▸ Data shown:
<<<<

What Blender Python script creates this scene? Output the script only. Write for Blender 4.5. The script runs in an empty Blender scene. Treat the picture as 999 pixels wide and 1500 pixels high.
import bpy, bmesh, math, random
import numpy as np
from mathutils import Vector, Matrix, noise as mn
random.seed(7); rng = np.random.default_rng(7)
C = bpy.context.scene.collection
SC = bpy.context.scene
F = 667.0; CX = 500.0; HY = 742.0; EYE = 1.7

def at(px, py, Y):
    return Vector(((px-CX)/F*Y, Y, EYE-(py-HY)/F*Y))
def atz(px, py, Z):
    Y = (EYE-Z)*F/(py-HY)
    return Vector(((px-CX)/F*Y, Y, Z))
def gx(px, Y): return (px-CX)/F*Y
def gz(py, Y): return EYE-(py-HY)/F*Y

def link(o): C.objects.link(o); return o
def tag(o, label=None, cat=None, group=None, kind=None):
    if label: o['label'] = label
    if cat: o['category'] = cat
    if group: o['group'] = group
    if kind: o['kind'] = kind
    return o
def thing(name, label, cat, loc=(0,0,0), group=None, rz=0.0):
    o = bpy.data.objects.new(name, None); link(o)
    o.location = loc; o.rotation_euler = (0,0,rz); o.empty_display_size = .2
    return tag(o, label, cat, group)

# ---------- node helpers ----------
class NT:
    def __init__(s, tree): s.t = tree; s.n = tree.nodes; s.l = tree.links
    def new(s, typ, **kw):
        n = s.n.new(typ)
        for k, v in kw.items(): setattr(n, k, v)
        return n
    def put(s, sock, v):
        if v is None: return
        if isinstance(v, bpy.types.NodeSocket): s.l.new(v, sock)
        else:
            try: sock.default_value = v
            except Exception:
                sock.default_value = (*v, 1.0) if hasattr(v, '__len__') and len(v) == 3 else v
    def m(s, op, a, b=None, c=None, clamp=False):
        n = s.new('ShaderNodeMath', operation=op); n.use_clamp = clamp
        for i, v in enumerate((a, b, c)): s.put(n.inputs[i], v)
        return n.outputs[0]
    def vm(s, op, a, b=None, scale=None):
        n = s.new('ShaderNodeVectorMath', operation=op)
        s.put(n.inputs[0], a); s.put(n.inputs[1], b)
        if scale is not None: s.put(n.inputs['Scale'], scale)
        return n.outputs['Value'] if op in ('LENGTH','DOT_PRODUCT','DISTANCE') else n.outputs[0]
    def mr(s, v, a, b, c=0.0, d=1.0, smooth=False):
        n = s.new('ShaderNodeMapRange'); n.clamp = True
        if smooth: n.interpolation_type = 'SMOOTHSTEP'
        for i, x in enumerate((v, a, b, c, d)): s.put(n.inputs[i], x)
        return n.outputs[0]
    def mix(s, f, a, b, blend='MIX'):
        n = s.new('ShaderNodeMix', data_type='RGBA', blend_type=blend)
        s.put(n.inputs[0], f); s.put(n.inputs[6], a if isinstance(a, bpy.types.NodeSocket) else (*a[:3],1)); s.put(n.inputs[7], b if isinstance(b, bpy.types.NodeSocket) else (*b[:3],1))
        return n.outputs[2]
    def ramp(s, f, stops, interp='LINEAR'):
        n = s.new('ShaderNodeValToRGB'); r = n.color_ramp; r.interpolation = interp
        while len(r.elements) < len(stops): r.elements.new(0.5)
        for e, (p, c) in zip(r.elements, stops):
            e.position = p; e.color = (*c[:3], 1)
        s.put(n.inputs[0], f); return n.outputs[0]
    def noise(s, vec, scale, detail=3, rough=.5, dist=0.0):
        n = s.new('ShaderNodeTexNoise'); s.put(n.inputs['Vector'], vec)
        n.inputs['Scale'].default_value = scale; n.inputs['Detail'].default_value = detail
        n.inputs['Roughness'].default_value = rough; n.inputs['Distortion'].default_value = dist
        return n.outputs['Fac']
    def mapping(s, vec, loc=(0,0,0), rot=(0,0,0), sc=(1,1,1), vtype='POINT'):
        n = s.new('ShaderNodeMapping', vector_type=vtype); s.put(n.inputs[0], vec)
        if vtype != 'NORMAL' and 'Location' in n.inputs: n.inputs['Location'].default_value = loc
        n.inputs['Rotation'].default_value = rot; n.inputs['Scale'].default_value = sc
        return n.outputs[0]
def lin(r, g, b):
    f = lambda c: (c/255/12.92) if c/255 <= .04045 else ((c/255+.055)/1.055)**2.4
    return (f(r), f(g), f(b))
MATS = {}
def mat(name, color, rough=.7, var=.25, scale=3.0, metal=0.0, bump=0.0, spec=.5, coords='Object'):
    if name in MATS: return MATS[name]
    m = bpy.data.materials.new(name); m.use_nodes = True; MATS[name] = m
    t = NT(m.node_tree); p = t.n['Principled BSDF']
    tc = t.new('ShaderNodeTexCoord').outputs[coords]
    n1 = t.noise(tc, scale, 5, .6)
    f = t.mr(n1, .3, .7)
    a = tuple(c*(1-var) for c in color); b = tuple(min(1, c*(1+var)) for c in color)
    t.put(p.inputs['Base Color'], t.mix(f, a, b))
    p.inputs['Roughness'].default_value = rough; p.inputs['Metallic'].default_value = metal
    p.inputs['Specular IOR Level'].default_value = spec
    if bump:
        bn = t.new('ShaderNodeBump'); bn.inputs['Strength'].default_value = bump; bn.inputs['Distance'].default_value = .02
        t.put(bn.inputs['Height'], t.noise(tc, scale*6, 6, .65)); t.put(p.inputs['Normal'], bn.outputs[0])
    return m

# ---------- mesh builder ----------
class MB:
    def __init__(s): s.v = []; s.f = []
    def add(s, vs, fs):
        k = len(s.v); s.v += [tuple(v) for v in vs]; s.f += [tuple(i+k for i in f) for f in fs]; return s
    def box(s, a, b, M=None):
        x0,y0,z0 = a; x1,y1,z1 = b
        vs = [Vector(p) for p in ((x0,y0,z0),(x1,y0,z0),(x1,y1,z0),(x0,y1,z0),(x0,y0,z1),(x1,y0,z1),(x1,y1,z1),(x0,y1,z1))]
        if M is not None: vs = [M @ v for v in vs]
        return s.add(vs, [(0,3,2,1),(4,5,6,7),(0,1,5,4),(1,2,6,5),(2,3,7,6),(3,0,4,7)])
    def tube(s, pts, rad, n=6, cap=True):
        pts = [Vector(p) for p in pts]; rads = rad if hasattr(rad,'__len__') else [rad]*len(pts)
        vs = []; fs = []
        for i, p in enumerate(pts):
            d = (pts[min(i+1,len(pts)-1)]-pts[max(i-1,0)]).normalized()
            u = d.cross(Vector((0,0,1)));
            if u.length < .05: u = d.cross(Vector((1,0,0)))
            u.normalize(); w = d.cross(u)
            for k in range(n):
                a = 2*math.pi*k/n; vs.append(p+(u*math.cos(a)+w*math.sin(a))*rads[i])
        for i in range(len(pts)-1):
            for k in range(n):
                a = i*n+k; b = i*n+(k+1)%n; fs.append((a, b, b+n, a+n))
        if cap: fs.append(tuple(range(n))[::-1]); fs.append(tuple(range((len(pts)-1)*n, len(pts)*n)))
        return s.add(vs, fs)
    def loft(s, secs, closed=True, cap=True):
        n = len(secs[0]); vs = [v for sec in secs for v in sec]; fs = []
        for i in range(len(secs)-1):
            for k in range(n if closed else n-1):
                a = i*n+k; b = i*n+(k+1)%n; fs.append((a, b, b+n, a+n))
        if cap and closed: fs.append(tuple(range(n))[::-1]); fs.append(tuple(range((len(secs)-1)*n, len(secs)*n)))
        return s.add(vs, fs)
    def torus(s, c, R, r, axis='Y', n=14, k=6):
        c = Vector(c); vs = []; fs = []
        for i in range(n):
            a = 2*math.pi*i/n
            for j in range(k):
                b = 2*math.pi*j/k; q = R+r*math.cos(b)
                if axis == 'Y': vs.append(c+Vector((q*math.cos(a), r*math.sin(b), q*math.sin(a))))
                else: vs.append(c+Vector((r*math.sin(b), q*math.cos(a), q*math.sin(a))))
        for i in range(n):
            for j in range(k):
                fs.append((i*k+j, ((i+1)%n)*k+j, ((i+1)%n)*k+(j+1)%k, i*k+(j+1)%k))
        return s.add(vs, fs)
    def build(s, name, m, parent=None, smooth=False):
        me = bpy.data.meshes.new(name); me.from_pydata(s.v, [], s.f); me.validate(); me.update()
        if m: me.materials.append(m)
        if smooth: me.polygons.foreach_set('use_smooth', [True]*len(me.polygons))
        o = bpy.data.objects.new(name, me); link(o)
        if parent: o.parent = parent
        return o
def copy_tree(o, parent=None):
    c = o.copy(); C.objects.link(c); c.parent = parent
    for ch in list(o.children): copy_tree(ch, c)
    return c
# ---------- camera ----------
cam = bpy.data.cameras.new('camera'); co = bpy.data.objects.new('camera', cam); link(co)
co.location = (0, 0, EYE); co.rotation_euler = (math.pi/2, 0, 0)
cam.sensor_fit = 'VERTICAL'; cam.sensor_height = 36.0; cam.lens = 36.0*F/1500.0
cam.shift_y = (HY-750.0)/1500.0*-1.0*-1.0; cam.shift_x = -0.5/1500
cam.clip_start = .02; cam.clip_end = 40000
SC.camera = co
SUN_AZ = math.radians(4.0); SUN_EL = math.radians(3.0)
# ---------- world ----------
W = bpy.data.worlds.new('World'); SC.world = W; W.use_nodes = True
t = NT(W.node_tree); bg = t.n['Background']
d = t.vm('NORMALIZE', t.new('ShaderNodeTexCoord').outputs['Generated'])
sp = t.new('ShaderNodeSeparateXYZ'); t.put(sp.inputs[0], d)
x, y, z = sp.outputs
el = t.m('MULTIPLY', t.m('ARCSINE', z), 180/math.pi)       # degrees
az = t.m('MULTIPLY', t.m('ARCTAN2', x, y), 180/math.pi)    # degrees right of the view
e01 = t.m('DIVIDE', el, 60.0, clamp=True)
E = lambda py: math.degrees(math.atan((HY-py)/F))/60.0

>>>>

▸ Exercise description: Calculate how many lines of the material include the string "scene", and state that number by itself.

▸ Response to this task: 3